• TASK INSTRUCTIONS: Print the records below from the first line through the line containing "tag(r, 'red fire", both included, word for word.

(Stored dataset items)

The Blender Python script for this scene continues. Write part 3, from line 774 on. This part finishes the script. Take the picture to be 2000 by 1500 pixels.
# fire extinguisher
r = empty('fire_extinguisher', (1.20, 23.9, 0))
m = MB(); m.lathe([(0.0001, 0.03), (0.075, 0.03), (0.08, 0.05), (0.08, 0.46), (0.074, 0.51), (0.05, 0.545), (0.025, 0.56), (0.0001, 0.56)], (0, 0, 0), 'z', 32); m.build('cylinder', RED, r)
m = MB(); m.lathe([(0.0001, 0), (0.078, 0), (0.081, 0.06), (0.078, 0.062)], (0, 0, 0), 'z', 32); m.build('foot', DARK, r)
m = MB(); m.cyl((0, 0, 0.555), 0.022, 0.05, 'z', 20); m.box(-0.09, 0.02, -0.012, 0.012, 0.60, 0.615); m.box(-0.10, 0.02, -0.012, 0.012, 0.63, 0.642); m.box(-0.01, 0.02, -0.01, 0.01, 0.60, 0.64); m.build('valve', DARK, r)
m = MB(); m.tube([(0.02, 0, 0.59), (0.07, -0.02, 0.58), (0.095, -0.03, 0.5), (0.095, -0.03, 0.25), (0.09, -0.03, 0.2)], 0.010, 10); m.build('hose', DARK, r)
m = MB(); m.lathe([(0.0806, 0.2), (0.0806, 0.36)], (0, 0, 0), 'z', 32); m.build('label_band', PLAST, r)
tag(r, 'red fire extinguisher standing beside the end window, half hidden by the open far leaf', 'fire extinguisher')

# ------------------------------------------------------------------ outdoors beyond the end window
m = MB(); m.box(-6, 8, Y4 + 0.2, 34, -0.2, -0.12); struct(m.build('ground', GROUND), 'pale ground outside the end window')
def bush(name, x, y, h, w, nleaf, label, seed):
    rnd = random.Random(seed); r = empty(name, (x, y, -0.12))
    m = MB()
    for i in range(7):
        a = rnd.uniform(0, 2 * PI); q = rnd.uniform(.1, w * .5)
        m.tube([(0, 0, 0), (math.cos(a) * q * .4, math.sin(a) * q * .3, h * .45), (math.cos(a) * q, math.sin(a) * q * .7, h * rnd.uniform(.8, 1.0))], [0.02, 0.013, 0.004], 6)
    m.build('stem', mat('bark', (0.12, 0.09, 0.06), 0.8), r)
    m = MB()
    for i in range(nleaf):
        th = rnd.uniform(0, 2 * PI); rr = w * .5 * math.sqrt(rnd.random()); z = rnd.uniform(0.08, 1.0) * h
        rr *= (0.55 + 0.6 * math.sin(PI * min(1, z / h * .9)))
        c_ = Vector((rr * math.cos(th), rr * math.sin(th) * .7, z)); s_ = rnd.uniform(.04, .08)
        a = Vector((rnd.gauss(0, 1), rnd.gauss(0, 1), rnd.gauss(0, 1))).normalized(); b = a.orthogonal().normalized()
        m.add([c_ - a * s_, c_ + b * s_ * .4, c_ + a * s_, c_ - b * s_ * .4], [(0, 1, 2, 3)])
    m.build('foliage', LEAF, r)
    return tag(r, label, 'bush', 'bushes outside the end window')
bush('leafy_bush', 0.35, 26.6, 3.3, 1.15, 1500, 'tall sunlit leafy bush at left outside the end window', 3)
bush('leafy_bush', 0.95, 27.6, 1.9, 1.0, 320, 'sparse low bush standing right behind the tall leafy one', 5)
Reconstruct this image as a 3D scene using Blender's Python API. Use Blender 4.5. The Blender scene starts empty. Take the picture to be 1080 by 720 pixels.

• TASK RESPONSE:
The Blender Python script for this scene continues. Write part 3, from line 774 on. This part finishes the script. Take the picture to be 2000 by 1500 pixels.
# fire extinguisher
r = empty('fire_extinguisher', (1.20, 23.9, 0))
m = MB(); m.lathe([(0.0001, 0.03), (0.075, 0.03), (0.08, 0.05), (0.08, 0.46), (0.074, 0.51), (0.05, 0.545), (0.025, 0.56), (0.0001, 0.56)], (0, 0, 0), 'z', 32); m.build('cylinder', RED, r)
m = MB(); m.lathe([(0.0001, 0), (0.078, 0), (0.081, 0.06), (0.078, 0.062)], (0, 0, 0), 'z', 32); m.build('foot', DARK, r)
m = MB(); m.cyl((0, 0, 0.555), 0.022, 0.05, 'z', 20); m.box(-0.09, 0.02, -0.012, 0.012, 0.60, 0.615); m.box(-0.10, 0.02, -0.012, 0.012, 0.63, 0.642); m.box(-0.01, 0.02, -0.01, 0.01, 0.60, 0.64); m.build('valve', DARK, r)
m = MB(); m.tube([(0.02, 0, 0.59), (0.07, -0.02, 0.58), (0.095, -0.03, 0.5), (0.095, -0.03, 0.25), (0.09, -0.03, 0.2)], 0.010, 10); m.build('hose', DARK, r)
m = MB(); m.lathe([(0.0806, 0.2), (0.0806, 0.36)], (0, 0, 0), 'z', 32); m.build('label_band', PLAST, r)
tag(r, 'red fire extinguisher standing beside the end window, half hidden by the open far leaf', 'fire extinguisher')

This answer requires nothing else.